By rule of thumb, politicians who were pliant but in some trouble or another in their home states were good governor material. Bureaucrats known to be supine and in need of reward were good governor material. There were some exceptions that proved the rule. Among politicians, the Indira Gandhi-appointee Governor M.L. Sukhadia in Madras was exceptional in every way. As were, among former civil servants, Governors Dharma Vira and A.L. Dias in Calcutta, B.K. Nehru and L.P. Singh in Shillong.

In later years, among politicians, Governors Nurul Hasan and K. Raghunatha Reddy stood out, but the chief ministers of West Bengal, not the prime ministers of the day, have to be thanked for that. Likewise, among non-politicians, Karnataka Governor T.N. Chaturvedi and an under-acknowledged lieutenant governor of the Andamans, Ramchandra Kapse stood tall. But these are truly exceptions.

Whenever a change of government occured at the Centre, the very loyalty that made the undeserving governors, unmade them. The pattern has continued down the years. The Rajiv Gandhi era saw many unedifying appointments to that office which Vishwanath Pratap Singh promptly upturned. In subsequent years, both the Congress and NDA have unerringly followed the practice.

Today, many governors have their boxes packed and ready, anticipating “the call of recall” from the ministry of home affairs. “Attachment”, not “detachment”, having been a key factor in their appointment, they can expect to be de-attached, which is a thousand pities. But the plight of most governors today is to be sympathised with. They are not victims of a “change of government”. They are victims of the unchanging loyalty test.

I believe incumbent governors would have done themselves proud and their offices a service if they had all, over May 16 and 17, written to the president offering to demit their office. And on their doing so, the prime minister would have shown himself to be above “loyalty” politics by advising the president that the governors not be disturbed. The country would have appreciated governors offering to go and being told “Aap baney rahiye”.

I mentioned Governor Sukhadia. He was the governor of Tamil Nadu during the Emergency and ran it under President’s Rule, an unpopular thing to do. But the moment the ticker brought him the news that Prime Minister Indira Gandhi had been defeated, he asked his staff to pack his bags and left for Delhi. That gesture was appreciated even by those who had disliked the Emergency and President’s Rule viscerally.

Though appointed by the president and meant to hold their office “at the president’s pleasure”, governors are men and women the prime minister of the day has identified with or without help from his party or from chief ministers and others.
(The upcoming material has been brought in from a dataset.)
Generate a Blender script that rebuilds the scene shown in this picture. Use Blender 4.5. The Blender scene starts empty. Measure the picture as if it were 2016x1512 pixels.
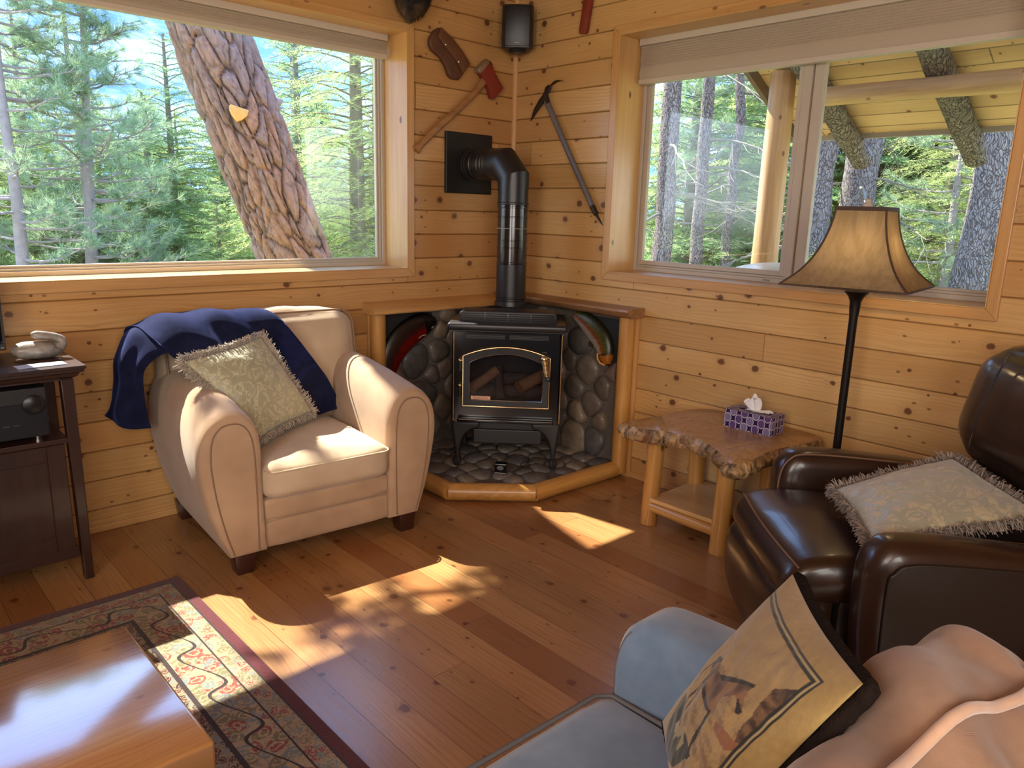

So, it follows that governors should enjoy the prime minister’s trust, which is completely different from basking in his favour.

That being the case, a governor appointed by a government that has been displaced by another one should hold his or her office under the new one, only if that incumbency is formally and wholeheartedly re-endorsed. Otherwise, they are overstaying their welcome — a sad thing for their high office.

No governor should overstay, no governor should be undermined. A paradox?

Yes, but one that can be resolved if the next set of governors being appointed opens a new page, a new chapter, bringing to Raj Bhavans a set of outstanding men and women who are politically unbiased, honest and in some field or another, eminent.

Do such people exist?

Of course they do. But then, they are above or below the political radar.

The writer, senior fellow, Centre for Public Affairs and Critical Theory, Shiv Nadar University, was governor of West Bengal, 2004-2009 and officiated as governor of Bihar in 2006.